*Objective*: Print out the material that follows word for word.

*Information supplied*:
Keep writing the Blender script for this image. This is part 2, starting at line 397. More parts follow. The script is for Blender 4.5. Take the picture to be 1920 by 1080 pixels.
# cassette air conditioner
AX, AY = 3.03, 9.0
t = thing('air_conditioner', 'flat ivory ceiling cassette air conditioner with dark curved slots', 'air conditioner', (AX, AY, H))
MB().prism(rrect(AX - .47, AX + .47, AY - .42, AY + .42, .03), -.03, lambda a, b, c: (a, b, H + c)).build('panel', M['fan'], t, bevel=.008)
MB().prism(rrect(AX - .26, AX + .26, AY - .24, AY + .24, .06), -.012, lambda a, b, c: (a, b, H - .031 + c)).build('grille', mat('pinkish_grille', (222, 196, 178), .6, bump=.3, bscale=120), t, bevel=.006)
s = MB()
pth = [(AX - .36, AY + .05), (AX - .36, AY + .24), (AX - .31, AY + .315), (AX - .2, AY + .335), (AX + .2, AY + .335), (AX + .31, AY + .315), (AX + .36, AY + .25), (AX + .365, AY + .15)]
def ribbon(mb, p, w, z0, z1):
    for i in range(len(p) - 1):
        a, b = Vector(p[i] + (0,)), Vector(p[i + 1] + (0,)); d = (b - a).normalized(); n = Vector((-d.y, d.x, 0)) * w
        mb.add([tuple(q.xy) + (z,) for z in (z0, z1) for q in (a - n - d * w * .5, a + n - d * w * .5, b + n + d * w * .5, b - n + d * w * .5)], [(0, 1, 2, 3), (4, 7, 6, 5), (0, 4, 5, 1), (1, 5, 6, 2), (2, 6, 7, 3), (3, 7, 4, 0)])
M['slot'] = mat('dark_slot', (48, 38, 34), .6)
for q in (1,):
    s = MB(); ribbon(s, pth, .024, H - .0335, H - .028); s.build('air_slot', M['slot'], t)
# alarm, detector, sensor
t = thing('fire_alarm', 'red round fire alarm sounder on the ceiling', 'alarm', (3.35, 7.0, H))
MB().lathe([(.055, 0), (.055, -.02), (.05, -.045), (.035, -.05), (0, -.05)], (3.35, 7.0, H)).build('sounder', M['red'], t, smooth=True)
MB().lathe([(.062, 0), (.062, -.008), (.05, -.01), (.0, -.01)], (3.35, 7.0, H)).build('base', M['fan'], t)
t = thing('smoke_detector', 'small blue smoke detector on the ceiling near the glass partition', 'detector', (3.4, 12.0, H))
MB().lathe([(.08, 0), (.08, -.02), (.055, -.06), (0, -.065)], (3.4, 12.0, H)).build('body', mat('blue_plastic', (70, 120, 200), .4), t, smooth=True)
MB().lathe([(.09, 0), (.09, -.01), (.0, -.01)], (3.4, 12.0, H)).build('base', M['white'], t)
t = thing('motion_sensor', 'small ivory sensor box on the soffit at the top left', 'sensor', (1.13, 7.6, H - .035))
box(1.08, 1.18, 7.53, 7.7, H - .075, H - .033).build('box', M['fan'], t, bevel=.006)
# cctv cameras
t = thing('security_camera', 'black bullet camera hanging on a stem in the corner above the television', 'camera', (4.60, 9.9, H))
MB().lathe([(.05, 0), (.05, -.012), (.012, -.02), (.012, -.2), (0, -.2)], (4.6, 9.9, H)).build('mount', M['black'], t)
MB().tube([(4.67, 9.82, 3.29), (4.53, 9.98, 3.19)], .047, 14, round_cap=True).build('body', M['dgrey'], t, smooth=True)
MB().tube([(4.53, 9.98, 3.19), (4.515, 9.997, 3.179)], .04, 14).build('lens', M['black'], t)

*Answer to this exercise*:
Keep writing the Blender script for this image. This is part 2, starting at line 397. More parts follow. The script is for Blender 4.5. Take the picture to be 1920 by 1080 pixels.
# cassette air conditioner
AX, AY = 3.03, 9.0
t = thing('air_conditioner', 'flat ivory ceiling cassette air conditioner with dark curved slots', 'air conditioner', (AX, AY, H))
MB().prism(rrect(AX - .47, AX + .47, AY - .42, AY + .42, .03), -.03, lambda a, b, c: (a, b, H + c)).build('panel', M['fan'], t, bevel=.008)
MB().prism(rrect(AX - .26, AX + .26, AY - .24, AY + .24, .06), -.012, lambda a, b, c: (a, b, H - .031 + c)).build('grille', mat('pinkish_grille', (222, 196, 178), .6, bump=.3, bscale=120), t, bevel=.006)
s = MB()
pth = [(AX - .36, AY + .05), (AX - .36, AY + .24), (AX - .31, AY + .315), (AX - .2, AY + .335), (AX + .2, AY + .335), (AX + .31, AY + .315), (AX + .36, AY + .25), (AX + .365, AY + .15)]
def ribbon(mb, p, w, z0, z1):
    for i in range(len(p) - 1):
        a, b = Vector(p[i] + (0,)), Vector(p[i + 1] + (0,)); d = (b - a).normalized(); n = Vector((-d.y, d.x, 0)) * w
        mb.add([tuple(q.xy) + (z,) for z in (z0, z1) for q in (a - n - d * w * .5, a + n - d * w * .5, b + n + d * w * .5, b - n + d * w * .5)], [(0, 1, 2, 3), (4, 7, 6, 5), (0, 4, 5, 1), (1, 5, 6, 2), (2, 6, 7, 3), (3, 7, 4, 0)])
M['slot'] = mat('dark_slot', (48, 38, 34), .6)
for q in (1,):
    s = MB(); ribbon(s, pth, .024, H - .0335, H - .028); s.build('air_slot', M['slot'], t)
# alarm, detector, sensor
t = thing('fire_alarm', 'red round fire alarm sounder on the ceiling', 'alarm', (3.35, 7.0, H))
MB().lathe([(.055, 0), (.055, -.02), (.05, -.045), (.035, -.05), (0, -.05)], (3.35, 7.0, H)).build('sounder', M['red'], t, smooth=True)
MB().lathe([(.062, 0), (.062, -.008), (.05, -.01), (.0, -.01)], (3.35, 7.0, H)).build('base', M['fan'], t)
t = thing('smoke_detector', 'small blue smoke detector on the ceiling near the glass partition', 'detector', (3.4, 12.0, H))
MB().lathe([(.08, 0), (.08, -.02), (.055, -.06), (0, -.065)], (3.4, 12.0, H)).build('body', mat('blue_plastic', (70, 120, 200), .4), t, smooth=True)
MB().lathe([(.09, 0), (.09, -.01), (.0, -.01)], (3.4, 12.0, H)).build('base', M['white'], t)
t = thing('motion_sensor', 'small ivory sensor box on the soffit at the top left', 'sensor', (1.13, 7.6, H - .035))
box(1.08, 1.18, 7.53, 7.7, H - .075, H - .033).build('box', M['fan'], t, bevel=.006)
# cctv cameras
t = thing('security_camera', 'black bullet camera hanging on a stem in the corner above the television', 'camera', (4.60, 9.9, H))
MB().lathe([(.05, 0), (.05, -.012), (.012, -.02), (.012, -.2), (0, -.2)], (4.6, 9.9, H)).build('mount', M['black'], t)
MB().tube([(4.67, 9.82, 3.29), (4.53, 9.98, 3.19)], .047, 14, round_cap=True).build('body', M['dgrey'], t, smooth=True)
MB().tube([(4.53, 9.98, 3.19), (4.515, 9.997, 3.179)], .04, 14).build('lens', M['black'], t)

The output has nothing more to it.